• **Data excerpt**:

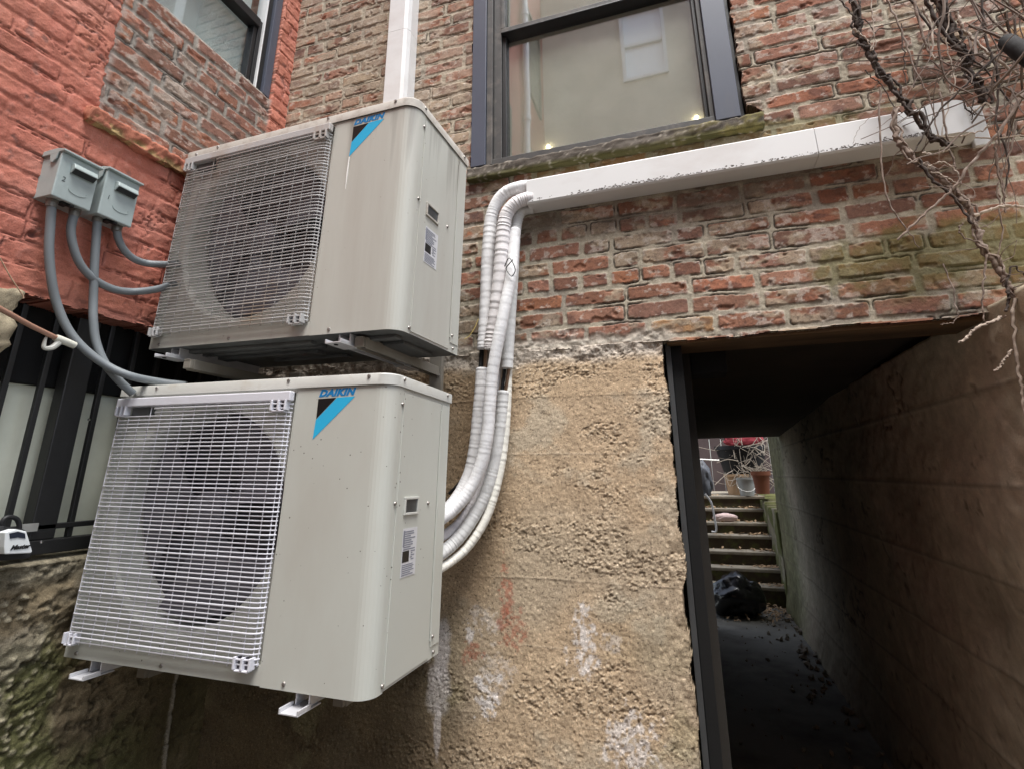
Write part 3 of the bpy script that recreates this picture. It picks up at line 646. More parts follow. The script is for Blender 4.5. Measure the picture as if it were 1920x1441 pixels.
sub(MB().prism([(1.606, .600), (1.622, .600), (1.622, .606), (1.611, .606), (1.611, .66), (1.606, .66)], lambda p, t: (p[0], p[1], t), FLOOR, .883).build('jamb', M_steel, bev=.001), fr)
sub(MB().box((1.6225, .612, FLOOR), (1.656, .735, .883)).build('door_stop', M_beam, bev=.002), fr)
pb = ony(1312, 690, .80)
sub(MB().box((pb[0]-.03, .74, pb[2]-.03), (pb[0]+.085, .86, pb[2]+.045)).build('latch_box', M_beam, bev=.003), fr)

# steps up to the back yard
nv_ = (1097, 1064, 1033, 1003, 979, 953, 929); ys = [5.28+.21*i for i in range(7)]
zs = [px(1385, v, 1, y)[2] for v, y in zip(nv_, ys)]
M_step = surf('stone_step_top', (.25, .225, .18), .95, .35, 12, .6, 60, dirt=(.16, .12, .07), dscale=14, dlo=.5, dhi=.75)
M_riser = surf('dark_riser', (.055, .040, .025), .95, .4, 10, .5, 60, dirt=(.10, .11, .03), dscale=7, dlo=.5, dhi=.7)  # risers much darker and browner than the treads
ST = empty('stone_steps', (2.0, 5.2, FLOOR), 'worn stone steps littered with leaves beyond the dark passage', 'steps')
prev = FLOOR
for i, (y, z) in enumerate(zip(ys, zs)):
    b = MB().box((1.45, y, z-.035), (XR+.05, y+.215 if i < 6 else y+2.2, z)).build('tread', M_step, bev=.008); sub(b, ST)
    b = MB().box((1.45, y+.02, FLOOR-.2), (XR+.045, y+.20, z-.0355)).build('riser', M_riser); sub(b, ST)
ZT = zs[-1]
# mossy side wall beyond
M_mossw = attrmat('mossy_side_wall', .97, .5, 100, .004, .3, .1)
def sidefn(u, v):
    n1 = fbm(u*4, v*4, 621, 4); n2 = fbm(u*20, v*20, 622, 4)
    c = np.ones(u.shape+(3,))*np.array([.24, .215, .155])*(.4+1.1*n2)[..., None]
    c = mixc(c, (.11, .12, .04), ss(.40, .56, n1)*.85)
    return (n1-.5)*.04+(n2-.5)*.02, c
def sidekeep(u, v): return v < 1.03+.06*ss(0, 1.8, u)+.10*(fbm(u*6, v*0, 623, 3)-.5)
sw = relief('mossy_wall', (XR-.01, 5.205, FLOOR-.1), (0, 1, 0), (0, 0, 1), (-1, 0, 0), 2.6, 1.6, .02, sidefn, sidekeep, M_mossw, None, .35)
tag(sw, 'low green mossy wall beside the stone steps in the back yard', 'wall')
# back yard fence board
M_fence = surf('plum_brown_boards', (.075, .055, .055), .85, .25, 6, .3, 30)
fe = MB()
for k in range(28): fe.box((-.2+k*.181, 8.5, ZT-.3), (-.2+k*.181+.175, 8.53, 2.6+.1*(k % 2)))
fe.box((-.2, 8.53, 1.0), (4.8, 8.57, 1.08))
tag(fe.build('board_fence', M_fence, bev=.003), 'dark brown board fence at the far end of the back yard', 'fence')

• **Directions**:
Pictures stay out. Print the data exactly, from its first line through the line containing "M_beam, bev=.003), fr)".

• **Result**:
Write part 3 of the bpy script that recreates this picture. It picks up at line 646. More parts follow. The script is for Blender 4.5. Measure the picture as if it were 1920x1441 pixels.
sub(MB().prism([(1.606, .600), (1.622, .600), (1.622, .606), (1.611, .606), (1.611, .66), (1.606, .66)], lambda p, t: (p[0], p[1], t), FLOOR, .883).build('jamb', M_steel, bev=.001), fr)
sub(MB().box((1.6225, .612, FLOOR), (1.656, .735, .883)).build('door_stop', M_beam, bev=.002), fr)
pb = ony(1312, 690, .80)
sub(MB().box((pb[0]-.03, .74, pb[2]-.03), (pb[0]+.085, .86, pb[2]+.045)).build('latch_box', M_beam, bev=.003), fr)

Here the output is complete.